Los gobernantes nos venden que modificar la Constitución es el remedio para mejorar nuestras vidas, para hacernos más felices. Para que todos, de un día para el otro, seamos mejores. Y eso es una vil mentira. Nuestro sistema constitucional, se encuentra con claridad ante un grave peligro. Por Alejandro Saravia

Nuestro país es paradójico, qué duda cabe. Acostumbrados a violar todas las normas que tengamos a mano, ciframos nuestra felicidad futura en la creación de otras normas, destinadas, como todas, a ser violadas. Es una afición que nos viene ya desde la colonia, cuando los españoles de acá decían, respecto de las normas enviadas por los españoles de allá: “se acata pero no se cumple”. Es decir, se acataba, se aceptaba, la existencia de una autoridad peninsular, pero no se cumplían, con cualquier excusa, las normas que los de allá enviaban para los de acá.

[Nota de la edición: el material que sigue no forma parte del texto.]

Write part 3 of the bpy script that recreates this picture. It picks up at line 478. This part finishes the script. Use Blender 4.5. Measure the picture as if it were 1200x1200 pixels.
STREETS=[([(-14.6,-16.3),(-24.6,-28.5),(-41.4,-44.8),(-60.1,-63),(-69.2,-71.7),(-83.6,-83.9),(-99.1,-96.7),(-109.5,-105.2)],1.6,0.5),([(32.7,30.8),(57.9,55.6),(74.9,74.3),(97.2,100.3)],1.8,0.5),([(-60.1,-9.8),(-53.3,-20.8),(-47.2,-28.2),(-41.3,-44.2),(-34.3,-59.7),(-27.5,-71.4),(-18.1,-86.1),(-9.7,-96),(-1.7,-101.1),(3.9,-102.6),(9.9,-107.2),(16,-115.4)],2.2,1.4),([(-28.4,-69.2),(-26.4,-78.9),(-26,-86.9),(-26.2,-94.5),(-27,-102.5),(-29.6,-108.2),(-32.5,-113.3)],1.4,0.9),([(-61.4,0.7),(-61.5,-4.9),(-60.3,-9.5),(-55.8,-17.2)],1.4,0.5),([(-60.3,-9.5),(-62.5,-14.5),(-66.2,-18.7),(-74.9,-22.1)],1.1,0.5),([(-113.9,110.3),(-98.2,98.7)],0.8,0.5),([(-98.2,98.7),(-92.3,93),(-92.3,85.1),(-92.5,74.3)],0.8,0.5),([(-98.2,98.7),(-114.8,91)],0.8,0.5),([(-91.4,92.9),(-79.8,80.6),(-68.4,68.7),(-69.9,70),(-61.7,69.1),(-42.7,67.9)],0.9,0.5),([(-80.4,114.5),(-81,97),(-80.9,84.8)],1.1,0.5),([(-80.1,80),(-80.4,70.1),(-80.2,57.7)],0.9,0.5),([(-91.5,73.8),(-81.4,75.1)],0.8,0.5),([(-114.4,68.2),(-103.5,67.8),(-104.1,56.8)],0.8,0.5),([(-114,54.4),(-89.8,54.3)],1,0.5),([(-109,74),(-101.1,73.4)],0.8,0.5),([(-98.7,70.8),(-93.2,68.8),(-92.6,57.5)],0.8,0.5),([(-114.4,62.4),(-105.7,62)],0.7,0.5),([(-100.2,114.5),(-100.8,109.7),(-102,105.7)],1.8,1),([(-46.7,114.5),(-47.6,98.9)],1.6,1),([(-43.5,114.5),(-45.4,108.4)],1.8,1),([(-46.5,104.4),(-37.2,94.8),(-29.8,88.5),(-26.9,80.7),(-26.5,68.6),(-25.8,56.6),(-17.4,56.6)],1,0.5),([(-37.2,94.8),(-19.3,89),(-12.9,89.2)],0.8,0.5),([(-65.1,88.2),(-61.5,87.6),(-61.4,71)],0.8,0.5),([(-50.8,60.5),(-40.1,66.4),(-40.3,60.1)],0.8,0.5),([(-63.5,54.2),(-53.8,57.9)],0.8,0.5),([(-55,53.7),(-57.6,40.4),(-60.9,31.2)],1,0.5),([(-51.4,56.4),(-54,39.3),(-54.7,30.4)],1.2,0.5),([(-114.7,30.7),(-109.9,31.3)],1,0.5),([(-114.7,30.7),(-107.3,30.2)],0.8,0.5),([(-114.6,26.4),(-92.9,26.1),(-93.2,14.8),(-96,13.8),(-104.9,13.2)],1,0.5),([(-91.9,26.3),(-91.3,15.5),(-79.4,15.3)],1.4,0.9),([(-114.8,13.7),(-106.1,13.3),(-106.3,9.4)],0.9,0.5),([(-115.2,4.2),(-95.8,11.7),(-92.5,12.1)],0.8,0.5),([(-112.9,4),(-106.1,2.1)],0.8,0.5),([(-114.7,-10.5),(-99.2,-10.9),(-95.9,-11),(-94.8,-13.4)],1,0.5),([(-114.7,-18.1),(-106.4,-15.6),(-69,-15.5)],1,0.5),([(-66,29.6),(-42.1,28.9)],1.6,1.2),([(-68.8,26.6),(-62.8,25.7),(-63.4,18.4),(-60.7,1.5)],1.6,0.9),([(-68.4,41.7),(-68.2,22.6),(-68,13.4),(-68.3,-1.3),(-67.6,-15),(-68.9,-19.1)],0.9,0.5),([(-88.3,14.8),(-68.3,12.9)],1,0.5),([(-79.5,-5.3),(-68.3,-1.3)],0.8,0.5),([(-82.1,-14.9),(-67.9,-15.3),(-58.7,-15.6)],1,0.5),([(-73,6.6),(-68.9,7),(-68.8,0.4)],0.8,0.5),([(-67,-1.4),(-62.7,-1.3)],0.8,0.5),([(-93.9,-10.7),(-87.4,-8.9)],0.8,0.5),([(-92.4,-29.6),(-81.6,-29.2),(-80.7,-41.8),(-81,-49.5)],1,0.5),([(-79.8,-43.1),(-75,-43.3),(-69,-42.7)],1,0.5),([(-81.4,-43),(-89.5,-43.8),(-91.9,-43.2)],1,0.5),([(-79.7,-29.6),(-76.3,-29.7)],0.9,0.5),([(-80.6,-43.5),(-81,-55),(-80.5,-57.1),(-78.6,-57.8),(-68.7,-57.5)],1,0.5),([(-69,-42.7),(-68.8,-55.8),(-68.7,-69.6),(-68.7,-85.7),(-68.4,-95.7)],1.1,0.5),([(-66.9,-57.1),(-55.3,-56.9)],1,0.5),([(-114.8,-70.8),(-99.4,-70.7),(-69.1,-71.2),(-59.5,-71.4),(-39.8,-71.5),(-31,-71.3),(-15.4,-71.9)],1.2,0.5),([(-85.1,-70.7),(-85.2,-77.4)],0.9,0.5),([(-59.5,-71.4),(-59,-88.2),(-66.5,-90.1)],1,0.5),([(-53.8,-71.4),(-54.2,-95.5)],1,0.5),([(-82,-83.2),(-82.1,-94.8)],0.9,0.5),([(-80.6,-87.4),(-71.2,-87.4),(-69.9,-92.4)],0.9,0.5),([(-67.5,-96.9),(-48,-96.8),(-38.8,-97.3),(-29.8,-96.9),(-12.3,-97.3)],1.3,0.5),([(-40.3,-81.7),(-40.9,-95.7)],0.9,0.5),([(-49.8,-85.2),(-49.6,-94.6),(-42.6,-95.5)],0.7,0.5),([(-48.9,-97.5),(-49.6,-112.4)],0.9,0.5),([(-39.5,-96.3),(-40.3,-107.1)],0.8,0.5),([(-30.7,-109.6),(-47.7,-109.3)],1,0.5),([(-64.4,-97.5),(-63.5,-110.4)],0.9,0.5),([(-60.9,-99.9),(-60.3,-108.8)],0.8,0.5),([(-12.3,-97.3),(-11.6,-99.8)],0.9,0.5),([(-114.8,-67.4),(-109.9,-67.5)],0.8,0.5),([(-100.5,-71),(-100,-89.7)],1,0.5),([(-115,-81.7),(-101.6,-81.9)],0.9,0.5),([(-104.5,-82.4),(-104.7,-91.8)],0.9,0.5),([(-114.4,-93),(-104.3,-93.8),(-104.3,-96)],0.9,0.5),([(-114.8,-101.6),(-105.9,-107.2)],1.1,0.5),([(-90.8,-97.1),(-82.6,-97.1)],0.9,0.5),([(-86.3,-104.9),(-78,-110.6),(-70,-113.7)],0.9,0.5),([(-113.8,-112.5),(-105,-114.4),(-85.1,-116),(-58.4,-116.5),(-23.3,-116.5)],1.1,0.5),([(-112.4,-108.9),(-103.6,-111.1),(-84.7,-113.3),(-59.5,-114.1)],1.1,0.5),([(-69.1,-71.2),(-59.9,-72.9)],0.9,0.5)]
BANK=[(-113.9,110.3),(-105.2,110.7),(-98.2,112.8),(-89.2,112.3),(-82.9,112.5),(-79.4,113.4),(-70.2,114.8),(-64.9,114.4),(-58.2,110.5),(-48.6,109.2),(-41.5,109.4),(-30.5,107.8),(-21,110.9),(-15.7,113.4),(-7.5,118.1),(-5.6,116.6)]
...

Tanto se hizo carne entre nosotros esa costumbre, tanto se arraigó, que un importante intelectual y doctrinario del derecho, Carlos S. Nino, escribió un tratado sobre eso y lo tituló: “Un país al margen de la ley”. Es decir, un país anómico.  La anomia es justamente eso, es decir, el conjunto de situaciones que derivan de la carencia de normas sociales o de su degradación, según el Diccionario de la Real Academia Española.

Más lo paradójico es que gobernante que llega al poder, lo primero que se propone es modificar la Constitución, Nacional o Provincial, para mejorar nuestras vidas, para hacernos más felices. Para que todos, de un día para el otro, seamos mejores. Y eso es mentira. Y es mentira por esa costumbre arraigada que tenemos y que arriba mencionáramos: violar la ley. Nuestro deporte nacional. Ese que nos hace anómicos.

El remedio contra ello es de sencilla enunciación: acostumbrarnos a cumplir con las normas. Acatarlas y cumplirlas. No desnaturalizarlas.

Esa afición por cambiar las normas se da, actualmente, tanto a nivel nacional como provincial. En nuestra provincia, por ejemplo, se pretende reformar la Constitución a través de una Convención Constituyente, pero elegida bajo un régimen electoral tramposo. Inconstitucional por violentar el principio de igualdad ante la ley.

Estoy esperando que alguien interponga una acción popular de inconstitucionalidad para dejarla sin efecto, habiendo perdido la esperanza de que lo haga el Ministerio Público, que es el que debe promover la actuación de la justicia en defensa de la legalidad y de los intereses generales de la sociedad. Para facilitarle la tarea: se estaría violando el artículo 16 de la Constitución Nacional que estipula la igualdad de todos ante la ley. Nuestro régimen electoral viola ese principio al darle valor distinto a los votos según sea el lugar de la provincia donde fuesen emitidos.

Pero a nivel nacional sucede algo aún más grave. La dueña actual del poder político, con una docena de causas penales en contra a cuestas, se ha propuesto modificar nuestro régimen institucional, suprimiendo la división de poderes o de funciones. Por adentro y por afuera.

Por adentro, pretende colonizar el Poder Judicial federal designando adeptos en cada una de las muy numerosas vacantes existentes en el mismo. Y que no han sido llenadas, como correspondía, por el gobierno anterior, que ocupará el Ministerio de Justicia con un inoperante burócrata judicial que en ningún momento comprendió el rol trascendental que le correspondía en ese lugar.

Por fuera, la dueña de este circo, pretende suprimir la independencia del poder judicial proyectando en el mismo, bajo la excusa de su democratización, el mismo sistema mayoritario de selección que rige en los poderes políticos, es decir, en el Poder Ejecutivo y en el Poder Legislativo. Con ello vulneraría la función de control, precisamente contramayoritaria que le cabe al Poder Judicial, en defensa de las minorías y en protección de los procedimientos a través de los que se manifiestan los poderes mayoritarios.

Si los tres poderes, o los cuatro si concebimos al Ministerio Público como el cuarto poder constitucional, se eligieran con la misma lógica mayoritarista, las minorías quedarían a merced de las mayorías, como sucedió en la Italia de Mussolini o en la Alemania de Hitler. Dictadores, ambos, que llegaron democráticamente al poder elegidos por las mayorías. Una vez instalados en el mismo la desnaturalizaron, como pretende hacerlo la vicepresidenta en defensa propia y de su familia.

Así es como mueren modernamente las democracias. Ya no como producto de golpes de fuerza militares, sino por vía de su desnaturalización. Cuestión que pondero de mayor gravedad al no producir a tiempo suficientes anticuerpos como para vencer, eficazmente, esa peste colectiva.

No es momento de hacerse los distraídos cuando nuestra libertad, nuestro sistema constitucional, está frente con claridad a un grave peligro de muerte.